Short exercise –
Only the pictures are omitted; repeat all other data exactly.

##############################

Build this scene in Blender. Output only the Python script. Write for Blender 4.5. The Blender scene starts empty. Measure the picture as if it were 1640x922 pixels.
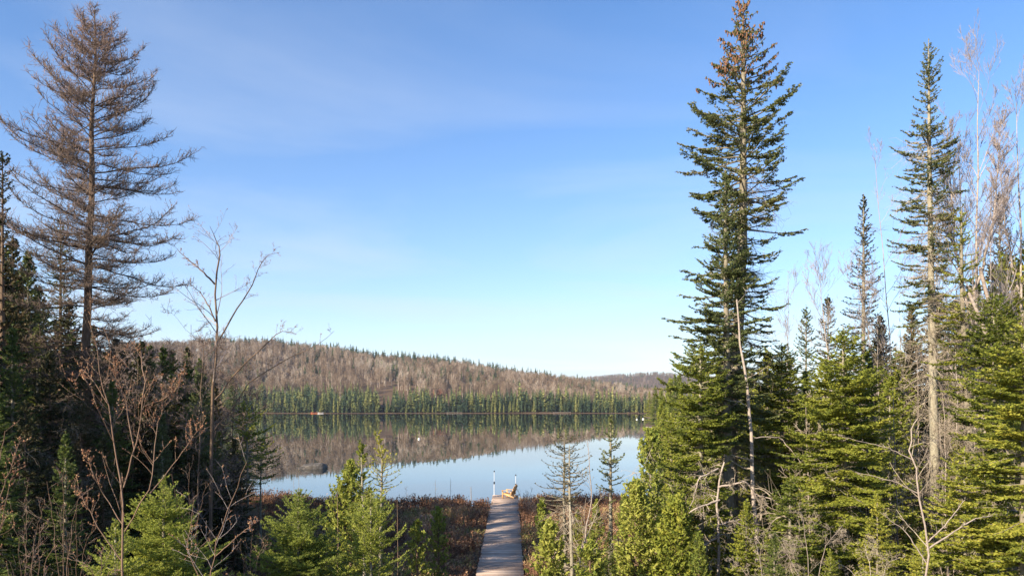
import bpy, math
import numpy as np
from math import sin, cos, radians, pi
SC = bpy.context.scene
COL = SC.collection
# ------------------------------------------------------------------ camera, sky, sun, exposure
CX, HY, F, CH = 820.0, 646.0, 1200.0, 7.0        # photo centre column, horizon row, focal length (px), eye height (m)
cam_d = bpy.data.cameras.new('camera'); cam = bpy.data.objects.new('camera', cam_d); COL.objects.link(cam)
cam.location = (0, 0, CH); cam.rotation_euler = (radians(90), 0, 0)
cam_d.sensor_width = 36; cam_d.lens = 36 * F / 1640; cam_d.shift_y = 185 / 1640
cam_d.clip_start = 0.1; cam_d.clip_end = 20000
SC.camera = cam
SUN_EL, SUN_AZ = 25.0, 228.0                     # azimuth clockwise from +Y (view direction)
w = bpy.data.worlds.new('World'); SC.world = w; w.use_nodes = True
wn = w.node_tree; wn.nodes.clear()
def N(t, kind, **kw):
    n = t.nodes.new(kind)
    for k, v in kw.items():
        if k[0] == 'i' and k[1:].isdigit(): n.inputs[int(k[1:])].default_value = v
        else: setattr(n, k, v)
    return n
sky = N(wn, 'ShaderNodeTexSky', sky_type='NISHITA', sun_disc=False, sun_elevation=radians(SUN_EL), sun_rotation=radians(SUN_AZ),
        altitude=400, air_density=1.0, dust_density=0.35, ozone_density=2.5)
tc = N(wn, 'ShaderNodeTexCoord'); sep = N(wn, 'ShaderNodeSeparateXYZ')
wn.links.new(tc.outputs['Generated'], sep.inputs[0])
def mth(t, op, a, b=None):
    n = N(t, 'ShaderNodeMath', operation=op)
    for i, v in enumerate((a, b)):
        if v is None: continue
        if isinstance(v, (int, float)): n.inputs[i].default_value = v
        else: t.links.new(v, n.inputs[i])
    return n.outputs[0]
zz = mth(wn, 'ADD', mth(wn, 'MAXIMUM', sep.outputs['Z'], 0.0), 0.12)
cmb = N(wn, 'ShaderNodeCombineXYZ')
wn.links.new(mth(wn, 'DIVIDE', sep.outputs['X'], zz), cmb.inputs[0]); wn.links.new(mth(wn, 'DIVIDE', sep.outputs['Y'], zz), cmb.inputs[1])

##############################

Response to the task –
Build this scene in Blender. Output only the Python script. Write for Blender 4.5. The Blender scene starts empty. Measure the picture as if it were 1640x922 pixels.
import bpy, math
import numpy as np
from math import sin, cos, radians, pi
SC = bpy.context.scene
COL = SC.collection
# ------------------------------------------------------------------ camera, sky, sun, exposure
CX, HY, F, CH = 820.0, 646.0, 1200.0, 7.0        # photo centre column, horizon row, focal length (px), eye height (m)
cam_d = bpy.data.cameras.new('camera'); cam = bpy.data.objects.new('camera', cam_d); COL.objects.link(cam)
cam.location = (0, 0, CH); cam.rotation_euler = (radians(90), 0, 0)
cam_d.sensor_width = 36; cam_d.lens = 36 * F / 1640; cam_d.shift_y = 185 / 1640
cam_d.clip_start = 0.1; cam_d.clip_end = 20000
SC.camera = cam
SUN_EL, SUN_AZ = 25.0, 228.0                     # azimuth clockwise from +Y (view direction)
w = bpy.data.worlds.new('World'); SC.world = w; w.use_nodes = True
wn = w.node_tree; wn.nodes.clear()
def N(t, kind, **kw):
    n = t.nodes.new(kind)
    for k, v in kw.items():
        if k[0] == 'i' and k[1:].isdigit(): n.inputs[int(k[1:])].default_value = v
        else: setattr(n, k, v)
    return n
sky = N(wn, 'ShaderNodeTexSky', sky_type='NISHITA', sun_disc=False, sun_elevation=radians(SUN_EL), sun_rotation=radians(SUN_AZ),
        altitude=400, air_density=1.0, dust_density=0.35, ozone_density=2.5)
tc = N(wn, 'ShaderNodeTexCoord'); sep = N(wn, 'ShaderNodeSeparateXYZ')
wn.links.new(tc.outputs['Generated'], sep.inputs[0])
def mth(t, op, a, b=None):
    n = N(t, 'ShaderNodeMath', operation=op)
    for i, v in enumerate((a, b)):
        if v is None: continue
        if isinstance(v, (int, float)): n.inputs[i].default_value = v
        else: t.links.new(v, n.inputs[i])
    return n.outputs[0]
zz = mth(wn, 'ADD', mth(wn, 'MAXIMUM', sep.outputs['Z'], 0.0), 0.12)
cmb = N(wn, 'ShaderNodeCombineXYZ')
wn.links.new(mth(wn, 'DIVIDE', sep.outputs['X'], zz), cmb.inputs[0]); wn.links.new(mth(wn, 'DIVIDE', sep.outputs['Y'], zz), cmb.inputs[1])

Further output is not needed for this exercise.